* _TASK TO COMPLETE_: Drop the images; return everything else in the listing below exactly.

[Begin]

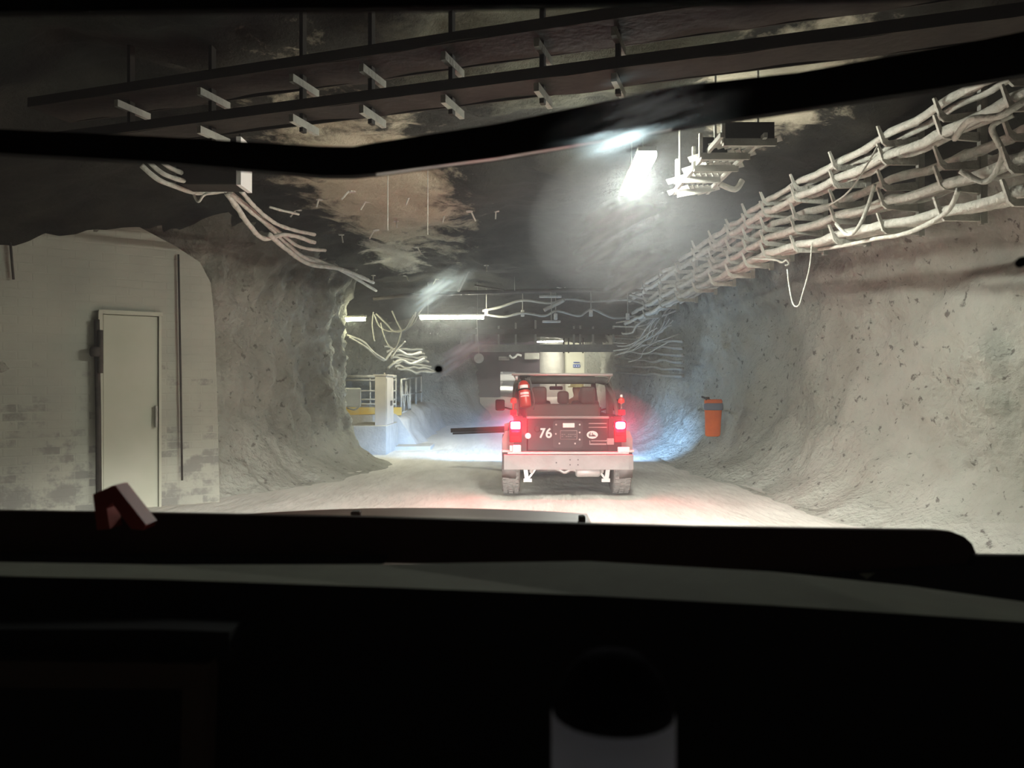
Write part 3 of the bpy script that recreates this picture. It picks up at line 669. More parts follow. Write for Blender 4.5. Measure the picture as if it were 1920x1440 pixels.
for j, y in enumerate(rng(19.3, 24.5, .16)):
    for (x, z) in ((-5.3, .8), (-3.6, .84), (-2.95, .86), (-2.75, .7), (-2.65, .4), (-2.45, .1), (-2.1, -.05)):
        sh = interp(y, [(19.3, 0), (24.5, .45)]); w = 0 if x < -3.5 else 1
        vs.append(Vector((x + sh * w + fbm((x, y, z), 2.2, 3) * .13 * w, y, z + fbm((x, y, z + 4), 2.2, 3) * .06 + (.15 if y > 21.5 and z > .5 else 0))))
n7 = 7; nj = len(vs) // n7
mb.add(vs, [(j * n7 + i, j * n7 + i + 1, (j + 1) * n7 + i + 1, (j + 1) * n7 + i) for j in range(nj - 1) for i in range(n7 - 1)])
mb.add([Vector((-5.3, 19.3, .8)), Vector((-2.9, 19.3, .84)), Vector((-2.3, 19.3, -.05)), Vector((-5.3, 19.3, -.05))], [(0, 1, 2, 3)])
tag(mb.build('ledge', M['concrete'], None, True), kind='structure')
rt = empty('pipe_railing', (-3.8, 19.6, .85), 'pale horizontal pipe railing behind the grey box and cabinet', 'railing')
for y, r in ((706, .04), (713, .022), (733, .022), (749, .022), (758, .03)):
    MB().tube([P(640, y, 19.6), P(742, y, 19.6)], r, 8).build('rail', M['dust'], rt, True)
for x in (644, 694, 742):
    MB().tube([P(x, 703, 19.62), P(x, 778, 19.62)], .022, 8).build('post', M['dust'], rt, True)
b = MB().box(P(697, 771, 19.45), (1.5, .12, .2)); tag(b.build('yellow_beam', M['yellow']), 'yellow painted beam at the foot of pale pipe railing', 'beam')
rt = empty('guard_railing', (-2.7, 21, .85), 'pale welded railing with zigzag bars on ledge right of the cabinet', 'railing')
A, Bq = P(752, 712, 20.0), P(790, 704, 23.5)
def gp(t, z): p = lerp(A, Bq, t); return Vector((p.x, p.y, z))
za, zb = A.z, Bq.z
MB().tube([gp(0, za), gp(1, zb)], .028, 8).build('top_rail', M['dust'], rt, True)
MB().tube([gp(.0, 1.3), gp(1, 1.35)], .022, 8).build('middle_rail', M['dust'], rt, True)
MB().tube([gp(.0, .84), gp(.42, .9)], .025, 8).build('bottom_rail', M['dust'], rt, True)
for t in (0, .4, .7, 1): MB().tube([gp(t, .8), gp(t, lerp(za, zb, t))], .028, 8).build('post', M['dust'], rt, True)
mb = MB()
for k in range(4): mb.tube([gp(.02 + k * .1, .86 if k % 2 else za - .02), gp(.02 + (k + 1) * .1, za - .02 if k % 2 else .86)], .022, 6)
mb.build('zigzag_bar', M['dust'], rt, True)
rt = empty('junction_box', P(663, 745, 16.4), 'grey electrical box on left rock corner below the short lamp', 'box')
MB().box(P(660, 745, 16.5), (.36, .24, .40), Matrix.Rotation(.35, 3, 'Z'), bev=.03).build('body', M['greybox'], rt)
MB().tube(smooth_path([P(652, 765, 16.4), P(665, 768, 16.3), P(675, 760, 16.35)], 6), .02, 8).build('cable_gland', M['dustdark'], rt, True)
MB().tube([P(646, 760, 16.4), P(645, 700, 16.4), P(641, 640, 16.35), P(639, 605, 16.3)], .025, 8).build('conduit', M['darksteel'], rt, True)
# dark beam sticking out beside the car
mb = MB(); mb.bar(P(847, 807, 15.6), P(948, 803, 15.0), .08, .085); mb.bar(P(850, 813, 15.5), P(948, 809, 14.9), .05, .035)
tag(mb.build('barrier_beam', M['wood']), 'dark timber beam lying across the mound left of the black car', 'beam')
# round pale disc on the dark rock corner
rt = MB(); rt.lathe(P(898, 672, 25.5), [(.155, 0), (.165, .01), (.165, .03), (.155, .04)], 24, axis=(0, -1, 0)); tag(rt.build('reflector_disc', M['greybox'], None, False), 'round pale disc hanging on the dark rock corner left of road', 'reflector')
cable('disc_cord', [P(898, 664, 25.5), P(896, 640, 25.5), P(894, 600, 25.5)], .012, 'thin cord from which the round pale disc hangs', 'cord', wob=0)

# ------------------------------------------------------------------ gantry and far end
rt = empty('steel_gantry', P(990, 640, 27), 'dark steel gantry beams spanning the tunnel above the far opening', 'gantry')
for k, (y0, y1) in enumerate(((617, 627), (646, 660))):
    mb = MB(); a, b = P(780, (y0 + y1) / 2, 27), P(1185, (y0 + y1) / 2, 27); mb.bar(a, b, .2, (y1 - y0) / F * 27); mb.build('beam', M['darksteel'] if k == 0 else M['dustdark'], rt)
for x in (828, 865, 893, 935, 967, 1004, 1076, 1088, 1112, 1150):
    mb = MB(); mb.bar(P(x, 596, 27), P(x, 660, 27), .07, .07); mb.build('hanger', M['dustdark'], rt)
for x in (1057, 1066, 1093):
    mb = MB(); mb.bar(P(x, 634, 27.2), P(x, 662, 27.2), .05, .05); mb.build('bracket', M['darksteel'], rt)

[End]

* _TASK SOLUTION_:
Write part 3 of the bpy script that recreates this picture. It picks up at line 669. More parts follow. Write for Blender 4.5. Measure the picture as if it were 1920x1440 pixels.
for j, y in enumerate(rng(19.3, 24.5, .16)):
    for (x, z) in ((-5.3, .8), (-3.6, .84), (-2.95, .86), (-2.75, .7), (-2.65, .4), (-2.45, .1), (-2.1, -.05)):
        sh = interp(y, [(19.3, 0), (24.5, .45)]); w = 0 if x < -3.5 else 1
        vs.append(Vector((x + sh * w + fbm((x, y, z), 2.2, 3) * .13 * w, y, z + fbm((x, y, z + 4), 2.2, 3) * .06 + (.15 if y > 21.5 and z > .5 else 0))))
n7 = 7; nj = len(vs) // n7
mb.add(vs, [(j * n7 + i, j * n7 + i + 1, (j + 1) * n7 + i + 1, (j + 1) * n7 + i) for j in range(nj - 1) for i in range(n7 - 1)])
mb.add([Vector((-5.3, 19.3, .8)), Vector((-2.9, 19.3, .84)), Vector((-2.3, 19.3, -.05)), Vector((-5.3, 19.3, -.05))], [(0, 1, 2, 3)])
tag(mb.build('ledge', M['concrete'], None, True), kind='structure')
rt = empty('pipe_railing', (-3.8, 19.6, .85), 'pale horizontal pipe railing behind the grey box and cabinet', 'railing')
for y, r in ((706, .04), (713, .022), (733, .022), (749, .022), (758, .03)):
    MB().tube([P(640, y, 19.6), P(742, y, 19.6)], r, 8).build('rail', M['dust'], rt, True)
for x in (644, 694, 742):
    MB().tube([P(x, 703, 19.62), P(x, 778, 19.62)], .022, 8).build('post', M['dust'], rt, True)
b = MB().box(P(697, 771, 19.45), (1.5, .12, .2)); tag(b.build('yellow_beam', M['yellow']), 'yellow painted beam at the foot of pale pipe railing', 'beam')
rt = empty('guard_railing', (-2.7, 21, .85), 'pale welded railing with zigzag bars on ledge right of the cabinet', 'railing')
A, Bq = P(752, 712, 20.0), P(790, 704, 23.5)
def gp(t, z): p = lerp(A, Bq, t); return Vector((p.x, p.y, z))
za, zb = A.z, Bq.z
MB().tube([gp(0, za), gp(1, zb)], .028, 8).build('top_rail', M['dust'], rt, True)
MB().tube([gp(.0, 1.3), gp(1, 1.35)], .022, 8).build('middle_rail', M['dust'], rt, True)
MB().tube([gp(.0, .84), gp(.42, .9)], .025, 8).build('bottom_rail', M['dust'], rt, True)
for t in (0, .4, .7, 1): MB().tube([gp(t, .8), gp(t, lerp(za, zb, t))], .028, 8).build('post', M['dust'], rt, True)
mb = MB()
for k in range(4): mb.tube([gp(.02 + k * .1, .86 if k % 2 else za - .02), gp(.02 + (k + 1) * .1, za - .02 if k % 2 else .86)], .022, 6)
mb.build('zigzag_bar', M['dust'], rt, True)
rt = empty('junction_box', P(663, 745, 16.4), 'grey electrical box on left rock corner below the short lamp', 'box')
MB().box(P(660, 745, 16.5), (.36, .24, .40), Matrix.Rotation(.35, 3, 'Z'), bev=.03).build('body', M['greybox'], rt)
MB().tube(smooth_path([P(652, 765, 16.4), P(665, 768, 16.3), P(675, 760, 16.35)], 6), .02, 8).build('cable_gland', M['dustdark'], rt, True)
MB().tube([P(646, 760, 16.4), P(645, 700, 16.4), P(641, 640, 16.35), P(639, 605, 16.3)], .025, 8).build('conduit', M['darksteel'], rt, True)
# dark beam sticking out beside the car
mb = MB(); mb.bar(P(847, 807, 15.6), P(948, 803, 15.0), .08, .085); mb.bar(P(850, 813, 15.5), P(948, 809, 14.9), .05, .035)
tag(mb.build('barrier_beam', M['wood']), 'dark timber beam lying across the mound left of the black car', 'beam')
# round pale disc on the dark rock corner
rt = MB(); rt.lathe(P(898, 672, 25.5), [(.155, 0), (.165, .01), (.165, .03), (.155, .04)], 24, axis=(0, -1, 0)); tag(rt.build('reflector_disc', M['greybox'], None, False), 'round pale disc hanging on the dark rock corner left of road', 'reflector')
cable('disc_cord', [P(898, 664, 25.5), P(896, 640, 25.5), P(894, 600, 25.5)], .012, 'thin cord from which the round pale disc hangs', 'cord', wob=0)

# ------------------------------------------------------------------ gantry and far end
rt = empty('steel_gantry', P(990, 640, 27), 'dark steel gantry beams spanning the tunnel above the far opening', 'gantry')
for k, (y0, y1) in enumerate(((617, 627), (646, 660))):
    mb = MB(); a, b = P(780, (y0 + y1) / 2, 27), P(1185, (y0 + y1) / 2, 27); mb.bar(a, b, .2, (y1 - y0) / F * 27); mb.build('beam', M['darksteel'] if k == 0 else M['dustdark'], rt)
for x in (828, 865, 893, 935, 967, 1004, 1076, 1088, 1112, 1150):
    mb = MB(); mb.bar(P(x, 596, 27), P(x, 660, 27), .07, .07); mb.build('hanger', M['dustdark'], rt)
for x in (1057, 1066, 1093):
    mb = MB(); mb.bar(P(x, 634, 27.2), P(x, 662, 27.2), .05, .05); mb.build('bracket', M['darksteel'], rt)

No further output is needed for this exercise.